Part 5

Since such, then, was the organization of the constitution, and the many were in slavery to the few, the people rose against the upper class. The strife was keen, and for a long time the two parties were ranged in hostile camps against one another, till at last, by common consent, they appointed Solon to be mediator and Archon, and committed the whole constitution to his hands. The immediate occasion of his appointment was his poem, which begins with the words:

I behold, and within my heart deep sadness has claimed its place,
As I mark the oldest home of the ancient Ionian race
Slain by the sword.

In this poem he fights and disputes on behalf of each party in turn against the other, and finally he advises them to come to terms and put an end to the quarrel existing between them. By birth and reputation Solon was one of the foremost men of the day, but in wealth and position he was of the middle class, as is generally agreed, and is, indeed, established by his own evidence in these poems, where he exhorts the wealthy not to be grasping.

But ye who have store of good, who are sated and overflow,
Restrain your swelling soul, and still it and keep it low:
Let the heart that is great within you be trained a lowlier way;
Ye shall not have all at your will, and we will not for ever obey.

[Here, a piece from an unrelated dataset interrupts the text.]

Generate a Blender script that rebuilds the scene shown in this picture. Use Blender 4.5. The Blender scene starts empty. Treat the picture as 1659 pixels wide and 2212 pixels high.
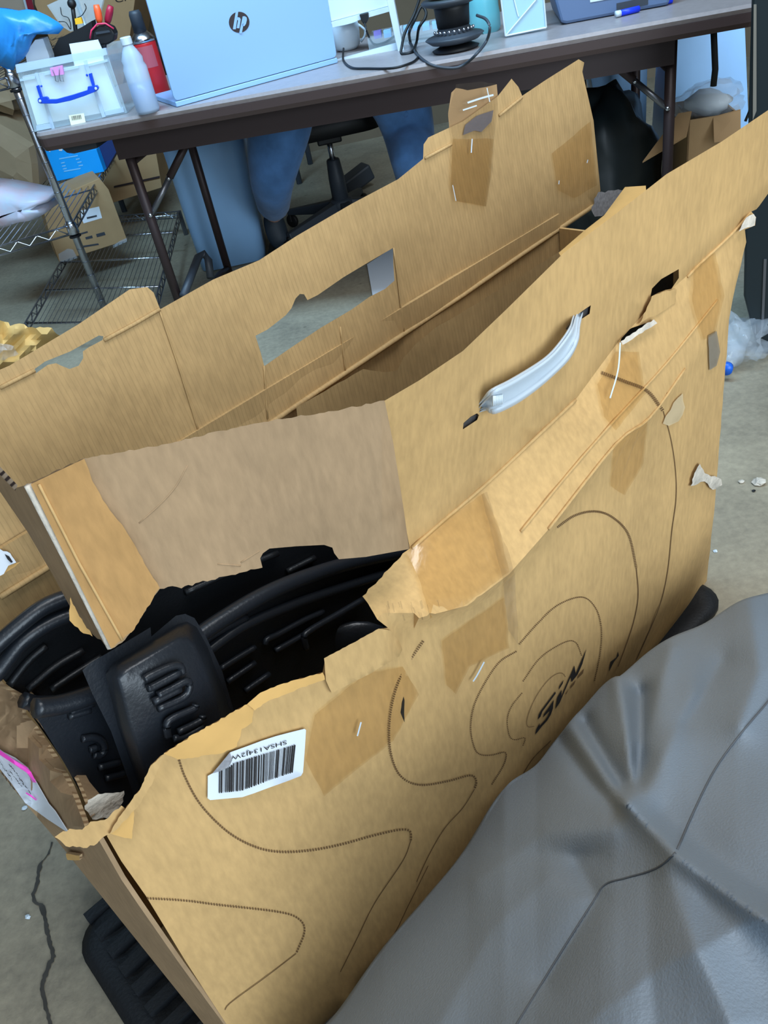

Indeed, he constantly fastens the blame of the conflict on the rich; and accordingly at the beginning of the poem he says that he fears 'the love of wealth and an overweening mind', evidently meaning that it was through these that the quarrel arose.

Part 6

As soon as he was at the head of affairs, Solon liberated the people once and for all, by prohibiting all loans on the security of the debtor's person: and in addition he made laws by which he cancelled all debts, public and private. This measure is commonly called the Seisachtheia [= removal of burdens], since thereby the people had their loads removed from them. In connexion with it some persons try to traduce the character of Solon. It so happened that, when he was about to enact the Seisachtheia, he communicated his intention to some members of the upper class, whereupon, as the partisans of the popular party say, his friends stole a march on him; while those who wish to attack his character maintain that he too had a share in the fraud himself. For these persons borrowed money and bought up a large amount of land, and so when, a short time afterwards, all debts were cancelled, they became wealthy; and this, they say, was the origin of the families which were afterwards looked on as having been wealthy from primeval times. However, the story of the popular party is by far the most probable. A man who was so moderate and public-spirited in all his other actions, that when it was within his power to put his fellow-citizens beneath his feet and establish himself as tyrant, he preferred instead to incur the hostility of both parties by placing his honour and the general welfare above his personal aggrandisement, is not likely to have consented to defile his hands by such a petty and palpable fraud. That he had this absolute power is, in the first place, indicated by the desperate condition the country; moreover, he mentions it himself repeatedly in his poems, and it is universally admitted. We are therefore bound to consider this accusation to be false.